[Begin]

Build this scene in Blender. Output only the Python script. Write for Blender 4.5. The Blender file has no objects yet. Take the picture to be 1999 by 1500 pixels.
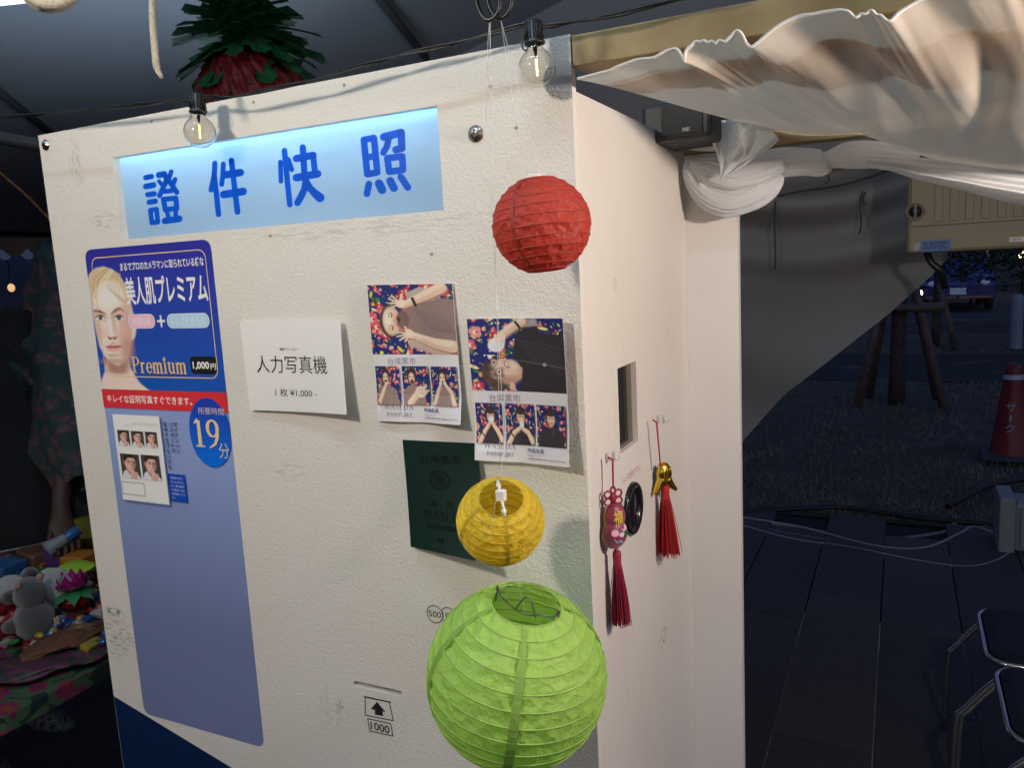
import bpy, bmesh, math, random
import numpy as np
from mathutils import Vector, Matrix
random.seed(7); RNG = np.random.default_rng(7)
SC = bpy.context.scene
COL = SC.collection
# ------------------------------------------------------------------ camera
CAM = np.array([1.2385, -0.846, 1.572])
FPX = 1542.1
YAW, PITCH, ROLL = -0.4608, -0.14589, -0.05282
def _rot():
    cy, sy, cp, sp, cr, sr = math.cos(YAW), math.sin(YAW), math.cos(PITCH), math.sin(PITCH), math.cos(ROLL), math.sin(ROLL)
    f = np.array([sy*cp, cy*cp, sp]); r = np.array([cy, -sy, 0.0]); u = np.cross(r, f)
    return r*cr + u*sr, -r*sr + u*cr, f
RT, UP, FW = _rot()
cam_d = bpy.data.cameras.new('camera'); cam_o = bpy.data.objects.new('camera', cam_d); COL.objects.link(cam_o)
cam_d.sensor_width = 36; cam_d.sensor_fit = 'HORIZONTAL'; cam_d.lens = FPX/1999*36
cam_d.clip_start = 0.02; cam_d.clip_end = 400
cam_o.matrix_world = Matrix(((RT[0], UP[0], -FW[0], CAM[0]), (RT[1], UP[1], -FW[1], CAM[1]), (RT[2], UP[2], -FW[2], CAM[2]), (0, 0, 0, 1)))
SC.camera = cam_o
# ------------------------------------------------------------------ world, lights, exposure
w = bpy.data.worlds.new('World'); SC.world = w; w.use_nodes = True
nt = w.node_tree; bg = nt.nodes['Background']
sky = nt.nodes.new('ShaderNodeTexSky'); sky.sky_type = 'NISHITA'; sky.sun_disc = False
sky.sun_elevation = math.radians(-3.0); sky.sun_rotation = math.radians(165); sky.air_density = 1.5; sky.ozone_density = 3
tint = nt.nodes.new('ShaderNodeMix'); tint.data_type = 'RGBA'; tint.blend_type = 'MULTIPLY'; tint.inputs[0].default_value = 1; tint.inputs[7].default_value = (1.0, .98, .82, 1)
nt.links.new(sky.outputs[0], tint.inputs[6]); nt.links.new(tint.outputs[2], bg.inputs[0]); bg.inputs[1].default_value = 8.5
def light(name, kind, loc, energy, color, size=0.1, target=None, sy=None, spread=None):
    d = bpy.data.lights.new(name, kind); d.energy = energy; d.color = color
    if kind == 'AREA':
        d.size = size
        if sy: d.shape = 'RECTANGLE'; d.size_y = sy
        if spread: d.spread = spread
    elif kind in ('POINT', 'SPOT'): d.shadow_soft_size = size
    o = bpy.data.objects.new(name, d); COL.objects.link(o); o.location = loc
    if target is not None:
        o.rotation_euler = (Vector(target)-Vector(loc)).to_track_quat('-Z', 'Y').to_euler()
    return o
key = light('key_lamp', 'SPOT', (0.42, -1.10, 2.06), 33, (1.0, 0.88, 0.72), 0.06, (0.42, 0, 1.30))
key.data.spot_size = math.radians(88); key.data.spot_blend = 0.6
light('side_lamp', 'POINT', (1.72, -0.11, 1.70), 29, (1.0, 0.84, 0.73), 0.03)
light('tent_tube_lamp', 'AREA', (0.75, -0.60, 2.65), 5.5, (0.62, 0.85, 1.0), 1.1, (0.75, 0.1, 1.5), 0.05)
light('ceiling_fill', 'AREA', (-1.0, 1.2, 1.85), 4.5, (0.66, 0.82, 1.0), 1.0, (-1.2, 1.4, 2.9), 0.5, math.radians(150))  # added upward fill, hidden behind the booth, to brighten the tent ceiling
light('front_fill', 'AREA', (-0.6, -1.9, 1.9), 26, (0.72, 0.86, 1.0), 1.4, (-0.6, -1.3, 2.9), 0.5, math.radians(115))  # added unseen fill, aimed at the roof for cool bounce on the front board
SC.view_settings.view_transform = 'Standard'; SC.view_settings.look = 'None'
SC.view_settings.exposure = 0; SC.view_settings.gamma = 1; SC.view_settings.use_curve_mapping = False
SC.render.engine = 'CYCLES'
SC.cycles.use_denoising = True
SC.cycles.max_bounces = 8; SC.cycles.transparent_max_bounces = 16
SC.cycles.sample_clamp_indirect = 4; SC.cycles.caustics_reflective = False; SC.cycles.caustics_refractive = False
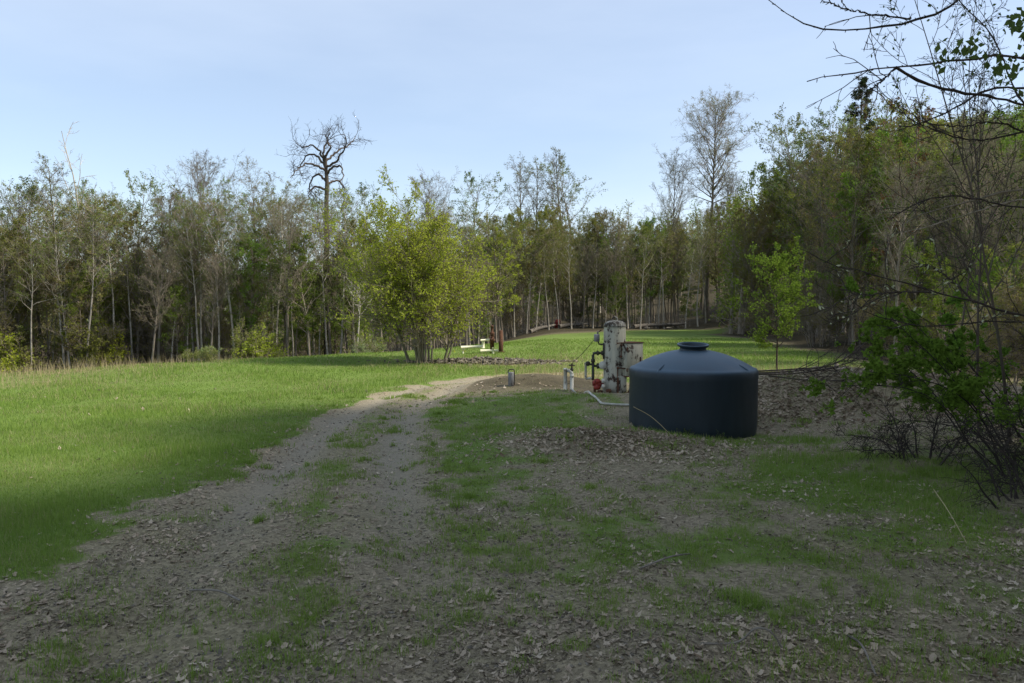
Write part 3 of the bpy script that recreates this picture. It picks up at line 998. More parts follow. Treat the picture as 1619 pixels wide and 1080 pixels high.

[End]

*What to produce*: Every line above should be returned exactly; the pictures stay out.

*Solution*:
Build this scene in Blender. Output only the Python script. Write for Blender 4.5. The Blender file has no objects yet. Take the picture to be 1999 by 1500 pixels.
import bpy, bmesh, math, random
import numpy as np
from mathutils import Vector, Matrix
random.seed(7); RNG = np.random.default_rng(7)
SC = bpy.context.scene
COL = SC.collection
# ------------------------------------------------------------------ camera
CAM = np.array([1.2385, -0.846, 1.572])
FPX = 1542.1
YAW, PITCH, ROLL = -0.4608, -0.14589, -0.05282
def _rot():
    cy, sy, cp, sp, cr, sr = math.cos(YAW), math.sin(YAW), math.cos(PITCH), math.sin(PITCH), math.cos(ROLL), math.sin(ROLL)
    f = np.array([sy*cp, cy*cp, sp]); r = np.array([cy, -sy, 0.0]); u = np.cross(r, f)
    return r*cr + u*sr, -r*sr + u*cr, f
RT, UP, FW = _rot()
cam_d = bpy.data.cameras.new('camera'); cam_o = bpy.data.objects.new('camera', cam_d); COL.objects.link(cam_o)
cam_d.sensor_width = 36; cam_d.sensor_fit = 'HORIZONTAL'; cam_d.lens = FPX/1999*36
cam_d.clip_start = 0.02; cam_d.clip_end = 400
cam_o.matrix_world = Matrix(((RT[0], UP[0], -FW[0], CAM[0]), (RT[1], UP[1], -FW[1], CAM[1]), (RT[2], UP[2], -FW[2], CAM[2]), (0, 0, 0, 1)))
SC.camera = cam_o
# ------------------------------------------------------------------ world, lights, exposure
w = bpy.data.worlds.new('World'); SC.world = w; w.use_nodes = True
nt = w.node_tree; bg = nt.nodes['Background']
sky = nt.nodes.new('ShaderNodeTexSky'); sky.sky_type = 'NISHITA'; sky.sun_disc = False
sky.sun_elevation = math.radians(-3.0); sky.sun_rotation = math.radians(165); sky.air_density = 1.5; sky.ozone_density = 3
tint = nt.nodes.new('ShaderNodeMix'); tint.data_type = 'RGBA'; tint.blend_type = 'MULTIPLY'; tint.inputs[0].default_value = 1; tint.inputs[7].default_value = (1.0, .98, .82, 1)
nt.links.new(sky.outputs[0], tint.inputs[6]); nt.links.new(tint.outputs[2], bg.inputs[0]); bg.inputs[1].default_value = 8.5
def light(name, kind, loc, energy, color, size=0.1, target=None, sy=None, spread=None):
    d = bpy.data.lights.new(name, kind); d.energy = energy; d.color = color
    if kind == 'AREA':
        d.size = size
        if sy: d.shape = 'RECTANGLE'; d.size_y = sy
        if spread: d.spread = spread
    elif kind in ('POINT', 'SPOT'): d.shadow_soft_size = size
    o = bpy.data.objects.new(name, d); COL.objects.link(o); o.location = loc
    if target is not None:
        o.rotation_euler = (Vector(target)-Vector(loc)).to_track_quat('-Z', 'Y').to_euler()
    return o
key = light('key_lamp', 'SPOT', (0.42, -1.10, 2.06), 33, (1.0, 0.88, 0.72), 0.06, (0.42, 0, 1.30))
key.data.spot_size = math.radians(88); key.data.spot_blend = 0.6
light('side_lamp', 'POINT', (1.72, -0.11, 1.70), 29, (1.0, 0.84, 0.73), 0.03)
light('tent_tube_lamp', 'AREA', (0.75, -0.60, 2.65), 5.5, (0.62, 0.85, 1.0), 1.1, (0.75, 0.1, 1.5), 0.05)
light('ceiling_fill', 'AREA', (-1.0, 1.2, 1.85), 4.5, (0.66, 0.82, 1.0), 1.0, (-1.2, 1.4, 2.9), 0.5, math.radians(150))  # added upward fill, hidden behind the booth, to brighten the tent ceiling
light('front_fill', 'AREA', (-0.6, -1.9, 1.9), 26, (0.72, 0.86, 1.0), 1.4, (-0.6, -1.3, 2.9), 0.5, math.radians(115))  # added unseen fill, aimed at the roof for cool bounce on the front board
SC.view_settings.view_transform = 'Standard'; SC.view_settings.look = 'None'
SC.view_settings.exposure = 0; SC.view_settings.gamma = 1; SC.view_settings.use_curve_mapping = False
SC.render.engine = 'CYCLES'
SC.cycles.use_denoising = True
SC.cycles.max_bounces = 8; SC.cycles.transparent_max_bounces = 16
SC.cycles.sample_clamp_indirect = 4; SC.cycles.caustics_reflective = False; SC.cycles.caustics_refractive = False
Write part 3 of the bpy script that recreates this picture. It picks up at line 998. More parts follow. Treat the picture as 1619 pixels wide and 1080 pixels high.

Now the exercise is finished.